Helena High senior Grace Lawlor, who is in favor of a single color, said she believes it's time to start a new tradition at Helena High. 

“For some students Helena High is the only place they feel safe expressing who they are. As classmates we should be supporting each other and doing our best to allow people to feel comfortable with themselves on graduation day,” she said. “Our administration is making a very progressive decision that is right in line with the changing times of our country."

Helena High senior Regan Read said some students do not fall under either the male or female gender category, and "there are immediate and serious consequences to segregating students by gender."

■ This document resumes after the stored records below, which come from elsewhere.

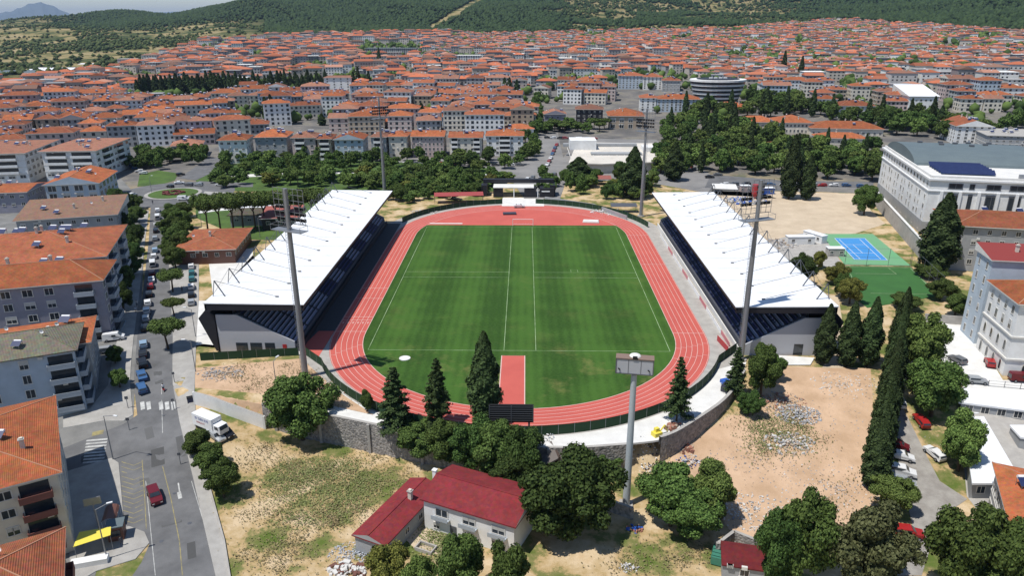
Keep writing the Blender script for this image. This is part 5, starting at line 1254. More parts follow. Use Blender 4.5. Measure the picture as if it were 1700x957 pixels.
def far_town():
    V = []; Fq = []; Mi = []; n = 0; rnd = random.Random(3)
    for (x, y, a, w, d, row, old, px, py) in FAR:
        z = H(x, y); h = rnd.choice((4.0, 5.8, 5.8, 6.4, 8.6)) if old else rnd.choice((6.0, 8.8, 8.8, 11.8, 11.8, 13.5)); co, si = math.cos(a), math.sin(a); ww, dd = w / 2, d / 2; e = .6; rise = min(w, d) * .17
        def T(p): return (x + p[0] * co - p[1] * si, y + p[0] * si + p[1] * co, z + p[2])
        rm = rnd.choice((0, 0, 1, 1, 2, 3)); wm_ = rnd.choice((4, 4, 5, 5, 6)) 
        if rnd.random() < .18: rm = rnd.choice((4, 6, 6)); rise = .2
        P = [(-ww, -dd, -3), (ww, -dd, -3), (ww, dd, -3), (-ww, dd, -3), (-ww, -dd, h), (ww, -dd, h), (ww, dd, h), (-ww, dd, h)]
        V += [T(p) for p in P]; Fq += [(n, n + 1, n + 5, n + 4), (n + 1, n + 2, n + 6, n + 5), (n + 2, n + 3, n + 7, n + 6), (n + 3, n, n + 4, n + 7)]; Mi += [wm_] * 4; n += 8
        m = min(ww, dd) if rnd.random() < .8 else 0.0
        R = [(-ww - e, -dd - e, h), (ww + e, -dd - e, h), (ww + e, dd + e, h), (-ww - e, dd + e, h)]
        R += [(-ww + m, 0, h + rise), (ww - m, 0, h + rise)] if ww >= dd else [(0, -dd + m, h + rise), (0, dd - m, h + rise)]
        V += [T(p) for p in R]
        if ww >= dd: q = [(0, 1, 5, 4), (1, 2, 5), (2, 3, 4, 5), (3, 0, 4)]
        else: q = [(0, 1, 4), (1, 2, 5, 4), (2, 3, 5), (3, 0, 4, 5)]
        Fq += [tuple(n + i for i in f) for f in q]; Mi += [rm] * 4; n += 6
        nf = int(h / 2.9); nw = max(2, int(w / 3.4))
        for f in range(nf):
            for k in range(nw):
                if rnd.random() < .12: continue
                u = -ww + w * (k + .5) / nw; zz = 1.6 + f * 2.9; s = .75
                V += [T((u - s, -dd - .05, zz - .65)), T((u + s, -dd - .05, zz - .65)), T((u + s, -dd - .05, zz + .65)), T((u - s, -dd - .05, zz + .65))]; Fq.append((n, n + 1, n + 2, n + 3)); Mi.append(7); n += 4
        for _ in range(rnd.choice((0, 1, 1, 2))):
            bx_, by_ = rnd.uniform(-.6, .6) * ww, rnd.uniform(-.6, .3) * dd; s = rnd.uniform(.35, .8); hz_ = h + rise * .75
            B = [(bx_ - s, by_ - s * .6, hz_ - .5), (bx_ + s, by_ - s * .6, hz_ - .5), (bx_ + s, by_ + s * .6, hz_ - .5), (bx_ - s, by_ + s * .6, hz_ - .5)]; B += [(p[0], p[1], hz_ + s * 1.3) for p in B]
            V += [T(p) for p in B]; Fq += [(n, n + 1, n + 5, n + 4), (n + 1, n + 2, n + 6, n + 5), (n + 3, n, n + 4, n + 7), (n + 4, n + 5, n + 6, n + 7)]; Mi += [8 if rnd.random() < .6 else 5] * 4; n += 8
    me = bpy.data.meshes.new('distant_houses'); me.from_pydata(V, [], Fq)
    for m in FM: me.materials.append(m)
    me.polygons.foreach_set('material_index', Mi); me.update()
    tag(link('distant_houses', me), 'mass of tiled houses of the old town spreading up to the hills', 'houses', kind='stuff')
far_town()

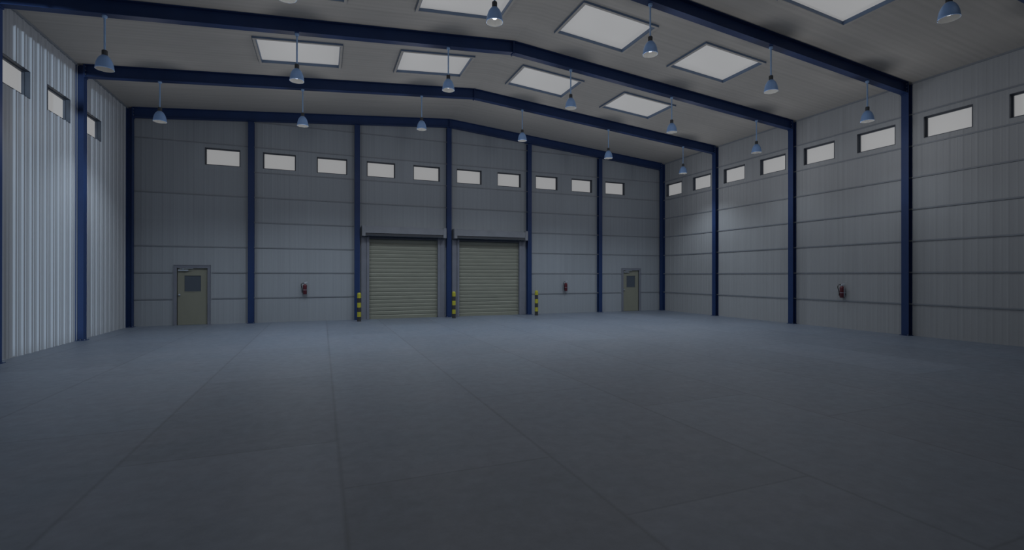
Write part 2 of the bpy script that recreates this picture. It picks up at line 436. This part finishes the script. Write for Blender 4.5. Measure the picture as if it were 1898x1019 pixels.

"There are transgender students in this building who would have been forced to wear the wrong color, which, while not being by a long shot the worst thing trans students have to face at this school, is still a degrading and unfair reminder of their place in the world," Read said. "Even if there were transgender students who would have been allowed to pick the right color, merely being in that situation forcibly outs them to potentially abusive students, faculty and families."

The American Civil Liberties Union of Montana "fully supports the student-led effort at Helena High School to eliminate gender-specific graduation gowns," said Executive Director Caitlin Borgmann.

“Every student has the right to learn in a safe and accepting school environment. Creating gender inclusive atmospheres in our schools is an important step to ensure that all students can live openly and thrive as their authentic selves," Borgmann said.  

Since the request for a single color came from Helena High, Ream said, officials are not considering any changes to the caps and gowns worn by Capital High School’s graduates. Most girls wear yellow and most boys wear brown caps and gowns at the Capital High commencement.